The building plans were then sent to Wellington with the condition and terms of leasing the reserve vested in the Council for the erection of public builidngs. The Council needed to move quickly to have the Government determine the rent before the final parliamentary session in October. The postal authorities also had some say in the final design of their facilities.
By July 1903 Ewen Alison was in Wellington visiting the Postmaster General and looking for a final decision. There was also local and regional opposition to the principal of a Borough Council seizing a recreational reserve for building purposes.
The plans for the civic centre were never realised, nor was the Post Office successful in its alternative plan of acquiring part of the reserve for its own use. When funding finally came for new postal facilities in Devonport it was for comparatively moderate premises in Victoria Road.

1902 Devonport Council Buildings with Post and Telegraph Office




In 1913 a Stanley bay resident Mr A Lloyd brought his proposal for swimming baths before the Devonport Borough Council. The complex he proposed was designed by Edward Bartley. He offered to personally subscribe one third of the cost and suggested a public share issue to raise the balance. A site near the Esplanade was most favoured. 
The idea was scuttled by the old issues of cost and site. There was no position available on the foreshore which would not interfere with the established uses of commercial and leisure craft.

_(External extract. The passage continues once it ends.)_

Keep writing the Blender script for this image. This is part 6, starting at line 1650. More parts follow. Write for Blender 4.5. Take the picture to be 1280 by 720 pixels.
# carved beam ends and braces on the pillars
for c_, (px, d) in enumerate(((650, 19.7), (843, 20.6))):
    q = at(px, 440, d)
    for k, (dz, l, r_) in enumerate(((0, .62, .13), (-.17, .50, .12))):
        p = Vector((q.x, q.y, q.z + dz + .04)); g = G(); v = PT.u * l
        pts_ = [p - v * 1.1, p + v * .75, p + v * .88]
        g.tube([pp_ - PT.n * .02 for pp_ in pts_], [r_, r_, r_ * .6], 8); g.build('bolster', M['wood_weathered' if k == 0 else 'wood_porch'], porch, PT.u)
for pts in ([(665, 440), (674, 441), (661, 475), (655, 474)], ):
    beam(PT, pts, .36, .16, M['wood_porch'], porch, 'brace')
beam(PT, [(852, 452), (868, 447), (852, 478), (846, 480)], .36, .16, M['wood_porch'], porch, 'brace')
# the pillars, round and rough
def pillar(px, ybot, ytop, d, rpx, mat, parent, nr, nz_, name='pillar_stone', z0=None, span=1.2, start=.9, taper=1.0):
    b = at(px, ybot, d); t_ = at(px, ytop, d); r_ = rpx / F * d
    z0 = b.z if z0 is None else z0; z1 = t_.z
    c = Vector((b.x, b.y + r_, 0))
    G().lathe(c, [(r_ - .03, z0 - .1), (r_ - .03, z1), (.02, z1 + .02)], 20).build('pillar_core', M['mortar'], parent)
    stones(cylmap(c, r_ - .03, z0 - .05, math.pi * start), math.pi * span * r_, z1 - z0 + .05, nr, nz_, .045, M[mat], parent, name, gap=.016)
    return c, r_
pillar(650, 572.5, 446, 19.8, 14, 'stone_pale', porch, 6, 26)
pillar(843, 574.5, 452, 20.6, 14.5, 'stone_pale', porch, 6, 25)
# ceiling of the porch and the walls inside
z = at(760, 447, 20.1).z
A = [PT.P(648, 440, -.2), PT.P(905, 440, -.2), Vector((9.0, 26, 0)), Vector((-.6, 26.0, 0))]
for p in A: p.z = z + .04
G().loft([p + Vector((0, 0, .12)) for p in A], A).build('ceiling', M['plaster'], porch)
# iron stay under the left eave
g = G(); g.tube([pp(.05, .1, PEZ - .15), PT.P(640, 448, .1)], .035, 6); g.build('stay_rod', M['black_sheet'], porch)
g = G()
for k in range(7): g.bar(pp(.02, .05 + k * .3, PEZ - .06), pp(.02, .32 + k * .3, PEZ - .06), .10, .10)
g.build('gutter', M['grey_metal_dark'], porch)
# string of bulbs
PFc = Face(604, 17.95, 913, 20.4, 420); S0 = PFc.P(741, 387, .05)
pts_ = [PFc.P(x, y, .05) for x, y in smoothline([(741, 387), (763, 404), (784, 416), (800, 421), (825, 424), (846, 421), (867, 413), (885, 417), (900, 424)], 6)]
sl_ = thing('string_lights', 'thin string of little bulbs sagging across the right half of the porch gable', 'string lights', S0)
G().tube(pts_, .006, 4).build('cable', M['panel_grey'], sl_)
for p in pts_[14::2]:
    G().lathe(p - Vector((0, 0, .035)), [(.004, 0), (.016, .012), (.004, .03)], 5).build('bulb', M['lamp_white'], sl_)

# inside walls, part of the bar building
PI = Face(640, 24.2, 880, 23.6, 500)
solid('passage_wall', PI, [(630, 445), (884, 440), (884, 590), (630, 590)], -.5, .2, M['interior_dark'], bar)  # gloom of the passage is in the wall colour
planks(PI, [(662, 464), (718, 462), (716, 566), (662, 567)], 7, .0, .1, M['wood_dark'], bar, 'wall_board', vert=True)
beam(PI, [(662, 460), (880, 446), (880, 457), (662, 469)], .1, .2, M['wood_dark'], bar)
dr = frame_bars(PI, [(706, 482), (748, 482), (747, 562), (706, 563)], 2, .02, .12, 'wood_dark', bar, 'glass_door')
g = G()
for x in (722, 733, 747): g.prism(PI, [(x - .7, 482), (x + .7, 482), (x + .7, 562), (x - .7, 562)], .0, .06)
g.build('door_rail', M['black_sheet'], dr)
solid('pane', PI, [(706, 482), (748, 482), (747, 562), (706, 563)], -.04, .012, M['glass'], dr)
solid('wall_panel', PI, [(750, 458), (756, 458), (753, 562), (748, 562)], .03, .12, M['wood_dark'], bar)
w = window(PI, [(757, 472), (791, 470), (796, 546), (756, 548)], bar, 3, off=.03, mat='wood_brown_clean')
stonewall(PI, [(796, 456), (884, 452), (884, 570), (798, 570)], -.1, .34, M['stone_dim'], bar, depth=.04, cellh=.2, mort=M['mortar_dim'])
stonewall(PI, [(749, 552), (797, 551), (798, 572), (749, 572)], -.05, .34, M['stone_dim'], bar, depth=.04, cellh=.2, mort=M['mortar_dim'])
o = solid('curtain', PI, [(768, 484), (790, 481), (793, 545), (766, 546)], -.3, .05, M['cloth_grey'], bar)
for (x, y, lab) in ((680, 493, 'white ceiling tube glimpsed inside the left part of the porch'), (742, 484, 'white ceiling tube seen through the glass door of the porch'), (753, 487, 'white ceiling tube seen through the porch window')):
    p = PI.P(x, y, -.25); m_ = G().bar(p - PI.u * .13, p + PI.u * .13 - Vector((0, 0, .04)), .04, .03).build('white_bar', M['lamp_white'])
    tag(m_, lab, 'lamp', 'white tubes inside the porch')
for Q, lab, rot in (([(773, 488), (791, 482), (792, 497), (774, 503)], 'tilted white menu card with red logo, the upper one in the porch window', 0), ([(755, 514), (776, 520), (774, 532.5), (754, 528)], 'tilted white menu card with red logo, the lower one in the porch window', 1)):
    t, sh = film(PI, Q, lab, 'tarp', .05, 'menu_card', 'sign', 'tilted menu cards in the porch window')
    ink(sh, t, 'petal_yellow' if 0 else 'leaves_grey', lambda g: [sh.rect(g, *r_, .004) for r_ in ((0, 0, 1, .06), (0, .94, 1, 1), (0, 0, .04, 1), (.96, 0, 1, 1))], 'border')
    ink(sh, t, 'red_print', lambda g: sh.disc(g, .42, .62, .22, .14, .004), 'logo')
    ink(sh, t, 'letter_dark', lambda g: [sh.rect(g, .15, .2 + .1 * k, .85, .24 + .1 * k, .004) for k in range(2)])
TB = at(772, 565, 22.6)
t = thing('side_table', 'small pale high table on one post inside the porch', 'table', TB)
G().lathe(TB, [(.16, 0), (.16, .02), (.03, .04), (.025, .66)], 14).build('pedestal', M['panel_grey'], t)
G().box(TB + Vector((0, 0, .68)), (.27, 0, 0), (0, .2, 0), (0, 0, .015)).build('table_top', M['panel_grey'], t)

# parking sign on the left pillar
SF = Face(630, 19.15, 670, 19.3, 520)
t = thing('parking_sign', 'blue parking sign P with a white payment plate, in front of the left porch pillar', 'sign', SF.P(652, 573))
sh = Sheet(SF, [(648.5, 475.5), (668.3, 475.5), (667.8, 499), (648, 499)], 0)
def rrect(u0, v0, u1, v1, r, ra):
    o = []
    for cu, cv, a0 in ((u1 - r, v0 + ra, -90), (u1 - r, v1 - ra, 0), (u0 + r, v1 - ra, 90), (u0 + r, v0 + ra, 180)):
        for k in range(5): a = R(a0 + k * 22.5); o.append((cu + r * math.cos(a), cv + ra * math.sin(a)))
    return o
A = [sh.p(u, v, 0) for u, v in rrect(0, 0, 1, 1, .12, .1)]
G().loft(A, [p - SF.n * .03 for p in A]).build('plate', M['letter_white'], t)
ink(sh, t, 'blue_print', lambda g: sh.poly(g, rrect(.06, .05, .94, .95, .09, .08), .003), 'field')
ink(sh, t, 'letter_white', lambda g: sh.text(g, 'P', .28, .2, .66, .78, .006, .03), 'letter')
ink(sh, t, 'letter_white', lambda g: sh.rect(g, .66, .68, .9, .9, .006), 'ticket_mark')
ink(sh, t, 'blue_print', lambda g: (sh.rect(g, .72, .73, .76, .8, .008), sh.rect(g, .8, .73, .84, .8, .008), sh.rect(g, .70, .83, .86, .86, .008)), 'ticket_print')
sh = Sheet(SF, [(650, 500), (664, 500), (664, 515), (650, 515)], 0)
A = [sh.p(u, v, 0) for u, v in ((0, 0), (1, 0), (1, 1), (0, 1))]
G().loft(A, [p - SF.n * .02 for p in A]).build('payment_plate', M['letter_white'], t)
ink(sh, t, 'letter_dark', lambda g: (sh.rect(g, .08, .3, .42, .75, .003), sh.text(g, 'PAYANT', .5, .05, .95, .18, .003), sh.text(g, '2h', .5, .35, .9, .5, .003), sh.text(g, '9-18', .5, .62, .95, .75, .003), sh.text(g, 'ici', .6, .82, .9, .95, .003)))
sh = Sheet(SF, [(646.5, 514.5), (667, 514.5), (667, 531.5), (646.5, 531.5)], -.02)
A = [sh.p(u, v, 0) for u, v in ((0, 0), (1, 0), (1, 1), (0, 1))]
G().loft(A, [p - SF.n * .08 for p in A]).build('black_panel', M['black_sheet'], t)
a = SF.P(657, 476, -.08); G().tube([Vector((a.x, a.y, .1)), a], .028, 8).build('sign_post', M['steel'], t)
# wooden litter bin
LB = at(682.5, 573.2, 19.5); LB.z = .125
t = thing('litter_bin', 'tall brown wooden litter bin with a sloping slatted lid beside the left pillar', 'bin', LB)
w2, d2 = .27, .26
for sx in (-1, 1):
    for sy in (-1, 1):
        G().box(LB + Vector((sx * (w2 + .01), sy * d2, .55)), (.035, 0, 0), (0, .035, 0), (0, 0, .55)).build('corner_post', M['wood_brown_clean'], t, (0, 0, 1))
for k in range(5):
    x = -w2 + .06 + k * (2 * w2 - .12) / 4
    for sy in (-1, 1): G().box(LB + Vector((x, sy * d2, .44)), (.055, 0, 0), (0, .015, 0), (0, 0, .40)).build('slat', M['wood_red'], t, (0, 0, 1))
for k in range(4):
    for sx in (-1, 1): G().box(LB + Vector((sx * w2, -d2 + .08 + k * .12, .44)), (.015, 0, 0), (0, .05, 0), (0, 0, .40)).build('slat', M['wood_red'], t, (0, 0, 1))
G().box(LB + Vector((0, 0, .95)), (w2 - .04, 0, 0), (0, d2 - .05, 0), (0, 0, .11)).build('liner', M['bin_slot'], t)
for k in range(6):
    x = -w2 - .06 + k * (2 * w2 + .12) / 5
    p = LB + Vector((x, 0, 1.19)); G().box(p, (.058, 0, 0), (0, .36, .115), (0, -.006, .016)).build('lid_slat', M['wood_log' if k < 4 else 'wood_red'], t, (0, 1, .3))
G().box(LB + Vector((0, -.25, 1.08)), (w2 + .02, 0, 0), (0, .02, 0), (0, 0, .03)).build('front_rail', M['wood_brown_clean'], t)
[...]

Proposed Devonport Baths 1913
Interior plan of Devonport Baths proposal
The original plan for both men's and womens baths of equal size has been amended to a larger pool for men, leaving the architect with that difficult space "for Future Expansion". This reworking more accurately reflected the sensibilities of the majority of adults of the time. Sixteen private bathing cubicles were provided for each gender for those uncomfortable with communal bathing. Lloyd had visions of completing the complex in time for the Auckland Exhibition opening in December 1913.